Otto Joachim passes away
There is nothing I hate most then coming back from vacation and learning bad news. For 10 days, I was quite content not to open the TV set, to ignore the daily newspapers and to forget to not miss a beat thanks to the Web. And then, bam, the first thing I read when I get back to “regular life” is the death of someone who, even though I didn’t know him that well, touched me through his music.
I was seven or eight at the most the first time I heard about Otto Joachim, better, when I got to play his music, thanks to a series of fun little pieces written in the serial manner.
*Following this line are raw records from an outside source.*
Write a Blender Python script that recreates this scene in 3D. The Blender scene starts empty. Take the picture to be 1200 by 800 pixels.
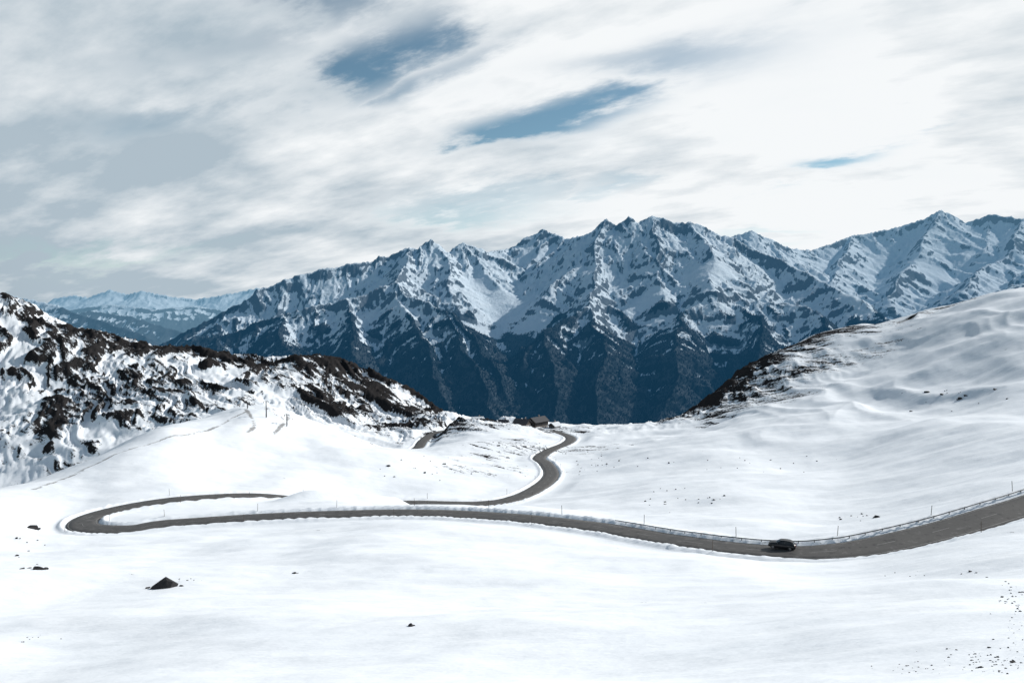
import bpy, bmesh, math, random
import numpy as np
from mathutils import Vector, Matrix
random.seed(7); rng=np.random.default_rng(11)
scene=bpy.context.scene
# ---------------------------------------------------------------- survey helper (camera station = world origin)
F=870.0; TH=math.radians(2.63); S_,C_=math.sin(TH),math.cos(TH)
def P(px,py,d):
    cx=(px-600)/F; cy=(400-py)/F
    y=C_+cy*S_; z=-S_+cy*C_
    return (d*cx/y, d, d*z/y)
# ---------------------------------------------------------------- noise
_tab=np.linspace(0,2*np.pi,1024,endpoint=False); _c=np.cos(_tab).astype(np.float32); _s=np.sin(_tab).astype(np.float32)
def perlin(x,y,seed=0):
    xi=np.floor(x).astype(np.int64); yi=np.floor(y).astype(np.int64)
    fx=(x-xi).astype(np.float32); fy=(y-yi).astype(np.float32)
    def g(ix,iy,dx,dy):
        h=(ix*374761393+iy*668265263+seed*974634777)&0xffffffff
        h=((h^(h>>13))*1274126177)&0xffffffff
        h=(h^(h>>16))&1023
        return _c[h]*dx+_s[h]*dy
    u=fx*fx*fx*(fx*(fx*6-15)+10); v=fy*fy*fy*(fy*(fy*6-15)+10)
    a=g(xi,yi,fx,fy); b=g(xi+1,yi,fx-1,fy); c=g(xi,yi+1,fx,fy-1); d=g(xi+1,yi+1,fx-1,fy-1)
    return (a+(b-a)*u+((c+(d-c)*u)-(a+(b-a)*u))*v)*1.5
def fbm(x,y,o=4,seed=0,gain=.5):
    r=0;a=1;t=0
    for i in range(o):
        r=r+a*perlin(x,y,seed+i*17); t+=a; a*=gain; x=x*2.03+3.1; y=y*2.03-1.7
    return r/t
def ridged(x,y,o=5,seed=0,gain=.5):
    r=0;a=1;t=0;w=1
    for i in range(o):
        n=1-np.abs(perlin(x,y,seed+i*13)); n=n*n
        r=r+a*n*w; t+=a; w=np.clip(n*1.6,0,1); a*=gain; x=x*2.07+5.3; y=y*2.07+1.9
    return r/t
def sstep(a,b,x):
    t=np.clip((x-a)/(b-a),0,1); return t*t*(3-2*t)
# ---------------------------------------------------------------- roads
R1=[(1420,535,150),(1300,562,141),(1200,592,132),(1100,622,126),(1000,643,122),(915,646,124),(800,634,135),(700,617,150),(600,606,166),(500,601,180),
    (400,602,187),(300,606,190),(200,613,188),(155,618,184),(122,620,185),(98,616,190),(103,607,201),(140,596,212),(205,585,224),(310,580,240),(400,590,254),
    (480,589,260),(560,590,264),(605,583,278),(635,568,310),(646,555,345),(640,543,380),(632,536,408),(645,527,440),(664,519,475),(668,512,520),(650,505,570)]
R2=[(478,530,500),(490,524,520),(496,516,545),(510,507,590),(535,502,625),(545,494,670),(560,490,700)]
def catmull(pts,step=1.2):
    p=[np.array(q,float) for q in pts]; p=[2*p[0]-p[1]]+p+[2*p[-1]-p[-2]]
    out=[]
    for i in range(1,len(p)-2):
        L=np.linalg.norm(p[i+1]-p[i]); n=max(2,int(L/step))
        for k in range(n):
            t=k/n
            out.append(.5*((2*p[i])+(-p[i-1]+p[i+1])*t+(2*p[i-1]-5*p[i]+4*p[i+1]-p[i+2])*t*t+(-p[i-1]+3*p[i]-3*p[i+1]+p[i+2])*t**3))
    out.append(p[-2]); out=np.array(out)
    z=out[:,2]; k=np.ones(15)/15; zz=np.convolve(np.pad(z,7,'edge'),k,'valid'); out[:,2]=zz
    return out
road1=catmull([P(*q) for q in R1]); road2=catmull([P(*q) for q in R2])
roadpts=np.concatenate([road1[::2],road2[::2]])
trackpts=[catmull([P(*q) for q in T],2.5) for T in ([(40,576,240),(90,556,262),(130,538,280),(170,520,298),(210,502,318),(245,488,342),(270,480,368),(290,477,385)],[(334,480,395),(338,488,384),(330,499,370),(322,510,355)],[(288,482,390),(294,492,372),(298,502,358),(290,514,345)])]
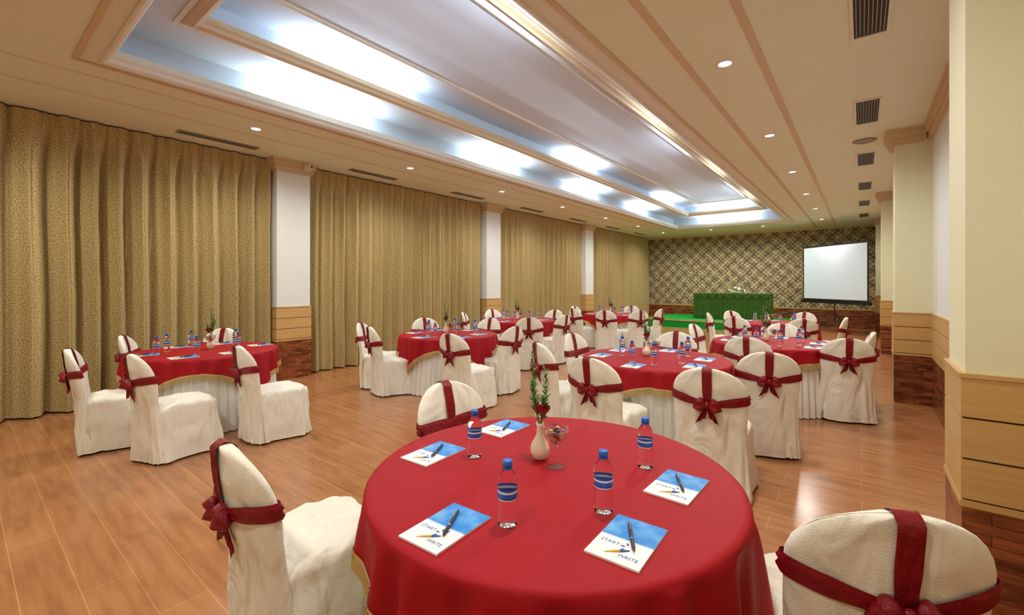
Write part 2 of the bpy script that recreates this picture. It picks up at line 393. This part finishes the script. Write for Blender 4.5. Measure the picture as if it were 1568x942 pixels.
# ------------------------------------------------------------------ chair
def sup(a, e):
    c, s = math.cos(a), math.sin(a)
    return (math.copysign(abs(c)**(2/e), c), math.copysign(abs(s)**(2/e), s))
def yc(z): return -.235-.012*min(z, .47)/.47-max(0, z-.47)*.16
def bw(z):
    if z < .47: return .265-.035*(z/.47)**.8
    if z < .72: return .230+.014*((z-.47)/.25)
    t = min(1, (z-.72)/.20); return .244*max(0, 1-t**2.3)**.5
def th(z):
    return .034 if z < .8 else .034-.010*((z-.8)/.12)
CURV = .055
def cv(x): return CURV*(x/.237)**2
def chair_mesh(seed):
    b = B(); rd = random.Random(seed); n = 128
    phs = [rd.uniform(0, 6.28) for _ in range(6)]
    def rip(a, z, s=0):
        k = max(0, 1-z/.47)
        return k**.7*(.012*math.sin(7*a+phs[0]+s)+.010*math.sin(13*a+phs[1])+.008*math.sin(4*a+phs[2])+.02*noise.noise(Vector((math.cos(a)*3, math.sin(a)*3, z*2+seed))))+.016*noise.noise(Vector((math.cos(a)*4, math.sin(a)*4, z*9+seed)))*(1 if z < .46 else 0)
    rings = []
    for z, hx, hy in ((.02, .262, .262), (.08, .258, .258), (.12, .255, .255), (.16, .252, .252), (.20, .249, .249), (.24, .246, .247), (.28, .243, .245), (.32, .24, .243), (.36, .238, .242), (.39, .236, .242), (.43, .237, .244), (.452, .232, .24), (.466, .222, .229), (.474, .205, .21), (.478, .17, .17), (.481, .12, .12), (.482, .06, .06), (.483, .01, .01)):
        r = []
        for j in range(n):
            a = 2*pi*j/n; x, y = sup(a, 5.5 if z < .46 else 4); k = 1+rip(a, z)/.25
            zz = z + (.018*noise.noise(Vector((x*hx*13, y*hy*13, seed))) if z > .44 else 0)
            if z < .03: zz = .016+max(0, .03*noise.noise(Vector((x*3, y*3, seed+9))))
            r.append((hx*x*k, .025+hy*y*k, zz))
        rings.append(r)
    b.loft(rings, 'cover', True, False, True)
    for sx in (-1, 1):
        for y in (-.2, .23):
            b.tube([(sx*.2, y, 0), (sx*.2, y, .1)], .012, 'black', 8)
    rings = []; zl = [.02, .1, .2, .3, .4, .47, .53, .6, .66, .72, .76, .80, .835, .865, .888, .904, .913, .918, .9198]
    for z in zl:
        r = []
        for j in range(n):
            a = 2*pi*j/n; x, y = sup(a, 3.2 if z < .7 else 2.6)
            w = max(bw(z), .006); t = max(th(z)*min(1, (w/.09)**.5), .006)
            wr = .008*noise.noise(Vector((x*2.6, (1 if y > 0 else -1)*2+seed, z*8)))+(rip(a, z, 1)*.9)
            X = w*x*(1+wr*.8)
            r.append((X, yc(z)+t*y+wr*(1 if y > 0 else -1)+cv(X), z))
        rings.append(r)
    b.loft(rings, 'cover', True, False, True)
    path = []
    for z in (.66, .72, .78, .84, .88, .905): path.append((yc(z)-th(z)-.010, z))
    path += [(yc(.92)-.016, .922), (yc(.92), .928), (yc(.92)+.016, .922)]
    for z in (.905, .88, .84, .78, .72, .66, .56): path.append((yc(z)+th(z)+.010, z))
    hw = .031
    rr = [[(x*(1 if z > .75 else .85), y-(.003*math.cos(x*400+z*20)) if z < .9 else y, z) for x in [hw*(-1+k/5) for k in range(11)]] for y, z in path]
    b.loft(rr, 'sash', False)
    nb = 72; rows = []
    for dz, off in ((-.032, .008), (-.018, .015), (-.004, .009), (.008, .015), (.02, .010), (.032, .008)):
        r = []
        for j in range(nb):
            a = 2*pi*j/nb; x, y = sup(a, 3.2); outer = y < 0
            zc = .712-(.042*(1-abs(x)) if outer else .02*(1-abs(x)))
            sq = .5+.5*min(1, abs(x)*1.6) if outer else 1
            z = zc+dz*sq; X = (bw(.7)+off)*x
            r.append((X, yc(z)+(th(.7)+off)*y+cv(X), z))
        rows.append(r)
    b.loft(rows, 'sash', True)
    cz = .672; cy = yc(cz)-.062
    b.ball((0, cy, cz), .021, 'sash', 8, (1, .8, 1.15))
    for sx in (-1, 1):
        rings = []
        for i in range(13):
            t = i/12; w = .012+.036*math.sin(pi*min(1, t*1.02)**.8)*(1 if t < .99 else .4); tk = .008+.022*math.sin(pi*t)
            if i == 12: w, tk = .010, .006
            cx_ = sx*(.012+.078*t); c_z = cz+.014*t-.04*t*t
            ring = []
            for j in range(20):
                a = 2*pi*j/20
                ring.append((cx_, cy+.012*t*t+tk*math.cos(a)*(1+.35*math.cos(5*a)), c_z+w*math.sin(a)))
            rings.append(ring)
        b.loft(rings, 'sash', True, True, True)
        rings = []
        for i in range(9):
            t = i/8; w = .012+.022*t; cx_ = sx*(.008+.038*t); c_z = cz-.015-.105*t
            rings.append([(cx_+w*u, cy+.02*t+.014+.009*math.sin(u*6+t*4+seed), c_z-.025*u*sx*t) for u in [-1+k/5 for k in range(11)]])
        b.loft(rings, 'sash', False)
    return b.mesh('banquet_chair')
CH = [chair_mesh(i) for i in range(4)]
def chair(x, y, fx, fy, i=[0]):
    l = math.hypot(fx, fy); fx /= l; fy /= l
    i[0] += 1
    place(CH[i[0] % 4], 'banquet_chair', (x+.30*fx, y+.30*fy, 0), math.atan2(-fx, fy))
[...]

I remember the pleasure in deciphering the series but, mainly, just playing those precious little gems. Later, I would learn to appreciate his Contrasts or Metamorphosis for orchestra or his Interlude for saxophone quartet.
Born in Dusseldorf Otto Joachimsthal, the violist, violinist and composer would have turned 100 on October 13. With his brother Walter, a cellist, he fled Nazi Germany, and moved to Asia before settling down in Montreal in the 1950s. Both OSM musicians and respected teachers, together with violinists Hyman Bress and Mildred Goodman (composer Clermont Pépin’s widow), they were the founders of the Montreal Quartet. In 2008, Otto Joachim had received the Prix Hommage from the Conseil québécois de la musique at the Prix Opus Gala.
The funeral will take place on Friday at 1 p.m. at the Mount Royal Chapel, 1297, chemin de la Forêt. My sincerest condolences to the family, including his son, Davis Joachim, guitarist, well known in the Montreal music circles, who served as general manager of I Musici as well as of the Orford Arts Centre in the last few years.